The Governor, A Hedge Fund Tycoon, $112 Million And The Income Tax Initiative That Voters…


It was a battle of the billionaires in Illinois over a measure called the Fair Tax amendment. The state’s wealthiest resident and its billionaire governor spent more than $111 million backing opposite sides of a ballot initiative to repeal the state’s constitutional requirement for a flat income tax rate. The initiative’s most prominent supporter, Governor J.B. Pritzker — the country’s richest politician (net worth: $3.4 billion) and a scion of the wealthy Pritzker family — faced defeat as voters rejected the measure by 55% to 45% with 98% of the vote reporting, according to the Associated Press.

Pritzker poured $58 million into Vote Yes For Fairness, the main  group backing the ballot initiative, in an effort to fulfill a key goal of his administration since taking office last year: tackling the state’s budget deficit by raising the income tax on the highest earners. Illinois has been mired in a yearslong debt crisis, with its bonds close to non-investment grade or “junk” status, and Pritzker pitched the tax amendment as a way for the state to raise much-needed revenue and pay back its debtors. 

But hedge fund titan Ken Griffin — the richest person in the state with an estimated $15 billion fortune — countered Pritzker by giving $53.75 million to the Coalition to Stop the Proposed Tax Hike Amendment, the major anti-initiative group in the campaign. Griffin reportedly called Pritzker a “shameless master of personal tax avoidance” in an email sent to Citadel employees in October.

“The citizens of Illinois have delivered a clear message to our political leaders in Springfield,” Griffin said in an emailed statement to Forbes. “Now is the time to enact long overdue reforms to save our state from fiscal ruin. Illinois should forever be a place where people want to live, work and raise a family.”

For his part, the governor conceded defeat but criticized his fellow billionaires for opposing the amendment. “While the fair tax would have helped to address our budget crisis with the least damage to the working families of Illinois, the millionaires and billionaires opposed it to protect their own wallets, deceiving the public about its purpose,” he said at a press conference on Wednesday. “There will be cuts and they will be painful.” (See here for an analysis of why the measure failed to pass.)
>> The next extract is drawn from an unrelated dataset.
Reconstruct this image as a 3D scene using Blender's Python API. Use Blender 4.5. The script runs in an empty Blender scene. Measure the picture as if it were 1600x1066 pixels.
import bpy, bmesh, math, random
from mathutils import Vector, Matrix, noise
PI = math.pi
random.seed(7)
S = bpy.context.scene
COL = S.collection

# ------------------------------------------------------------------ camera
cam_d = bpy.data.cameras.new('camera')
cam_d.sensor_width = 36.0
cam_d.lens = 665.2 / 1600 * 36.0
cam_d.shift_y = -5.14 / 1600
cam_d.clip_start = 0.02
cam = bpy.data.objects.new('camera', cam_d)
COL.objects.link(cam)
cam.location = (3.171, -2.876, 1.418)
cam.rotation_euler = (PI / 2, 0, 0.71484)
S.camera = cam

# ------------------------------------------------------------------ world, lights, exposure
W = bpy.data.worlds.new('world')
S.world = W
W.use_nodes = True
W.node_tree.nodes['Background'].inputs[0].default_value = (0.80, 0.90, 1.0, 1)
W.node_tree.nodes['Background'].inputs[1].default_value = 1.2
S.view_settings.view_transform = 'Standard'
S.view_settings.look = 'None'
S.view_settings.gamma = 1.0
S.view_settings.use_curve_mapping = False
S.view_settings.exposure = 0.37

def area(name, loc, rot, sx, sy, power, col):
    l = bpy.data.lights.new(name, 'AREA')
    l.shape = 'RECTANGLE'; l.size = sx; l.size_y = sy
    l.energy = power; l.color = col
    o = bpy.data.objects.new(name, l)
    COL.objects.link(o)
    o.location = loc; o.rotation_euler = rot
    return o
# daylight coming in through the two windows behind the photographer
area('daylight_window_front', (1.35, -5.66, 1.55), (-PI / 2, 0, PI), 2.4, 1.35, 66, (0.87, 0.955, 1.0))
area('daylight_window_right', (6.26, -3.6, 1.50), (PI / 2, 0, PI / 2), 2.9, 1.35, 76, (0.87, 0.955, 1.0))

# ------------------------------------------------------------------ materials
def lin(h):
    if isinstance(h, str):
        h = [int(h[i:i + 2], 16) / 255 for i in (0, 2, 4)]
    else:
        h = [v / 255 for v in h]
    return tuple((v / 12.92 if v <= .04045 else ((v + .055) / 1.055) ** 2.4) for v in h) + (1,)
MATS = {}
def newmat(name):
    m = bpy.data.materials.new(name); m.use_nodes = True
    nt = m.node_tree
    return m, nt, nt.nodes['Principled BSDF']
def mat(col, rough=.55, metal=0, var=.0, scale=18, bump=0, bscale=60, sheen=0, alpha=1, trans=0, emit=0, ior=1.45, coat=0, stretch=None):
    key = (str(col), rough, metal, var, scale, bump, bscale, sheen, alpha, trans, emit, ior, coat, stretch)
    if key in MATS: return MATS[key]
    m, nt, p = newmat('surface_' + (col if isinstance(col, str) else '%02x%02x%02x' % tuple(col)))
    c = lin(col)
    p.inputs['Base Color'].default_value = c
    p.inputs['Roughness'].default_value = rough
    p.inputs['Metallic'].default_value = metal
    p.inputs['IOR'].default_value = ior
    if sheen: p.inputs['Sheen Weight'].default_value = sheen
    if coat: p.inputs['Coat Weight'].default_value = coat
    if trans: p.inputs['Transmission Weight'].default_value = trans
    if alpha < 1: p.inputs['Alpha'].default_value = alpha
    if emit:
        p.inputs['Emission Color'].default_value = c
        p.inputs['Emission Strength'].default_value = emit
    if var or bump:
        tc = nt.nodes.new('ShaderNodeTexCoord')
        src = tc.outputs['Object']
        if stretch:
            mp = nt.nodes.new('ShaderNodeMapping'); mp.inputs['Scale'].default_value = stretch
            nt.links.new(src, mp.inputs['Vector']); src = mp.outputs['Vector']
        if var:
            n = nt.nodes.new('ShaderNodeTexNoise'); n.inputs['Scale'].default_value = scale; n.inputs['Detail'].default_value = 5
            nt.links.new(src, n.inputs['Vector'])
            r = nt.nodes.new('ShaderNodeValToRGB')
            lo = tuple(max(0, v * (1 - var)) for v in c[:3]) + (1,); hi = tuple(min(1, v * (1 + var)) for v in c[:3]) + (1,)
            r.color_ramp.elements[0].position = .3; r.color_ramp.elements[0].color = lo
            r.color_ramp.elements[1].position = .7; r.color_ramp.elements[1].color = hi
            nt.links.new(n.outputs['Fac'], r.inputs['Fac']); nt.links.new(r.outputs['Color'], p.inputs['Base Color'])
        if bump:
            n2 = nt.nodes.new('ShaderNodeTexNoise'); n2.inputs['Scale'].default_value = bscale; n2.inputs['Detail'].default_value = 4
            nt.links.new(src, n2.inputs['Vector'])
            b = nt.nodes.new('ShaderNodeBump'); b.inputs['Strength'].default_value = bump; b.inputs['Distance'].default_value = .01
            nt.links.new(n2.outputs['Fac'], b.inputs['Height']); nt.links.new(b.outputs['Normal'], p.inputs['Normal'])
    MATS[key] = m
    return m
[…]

The race also pitted family members against one another: J.B.’s billionaire cousin Jennifer Pritzker, a longtime Republican (and recent Joe Biden donor), gave $800,000 to the anti-amendment side. She was joined by another Illinois billionaire, investment guru Sam Zell, who contributed $1.1 million.

The governor wasn’t entirely alone in his high-dollar support of the yes campaign: eBay founder Pierre Omidyar’s Omidyar Network pitched in with $500,000 to Vote Yes for Fair Tax, another pro-amendment group. Forbes did not find any other known billionaires among the contributors listed in data from the Illinois State Board of Elections.

Altogether, four groups — Vote Yes For Fairness, Vote Yes For Fair Tax, and two groups opposing the amendment — raised nearly $122 million, making it the priciest ballot initiative in Illinois history. Governor Pritzker has a history of big spending in political races: he put $172 million into his own successful bid to unseat his Republican opponent, then-Governor Bruce Rauner, in 2018. That race was one of the most expensive gubernatorial elections in U.S. history, rivaling the 2010 California governors’ contest, where another billionaire — former eBay CEO Meg Whitmanspent $144 million in a failed attempt to defeat sitting Governor Jerry Brown, a Democrat.

Editor’s note, November 5, 2020: This article was updated to include an emailed comment from Ken Griffin.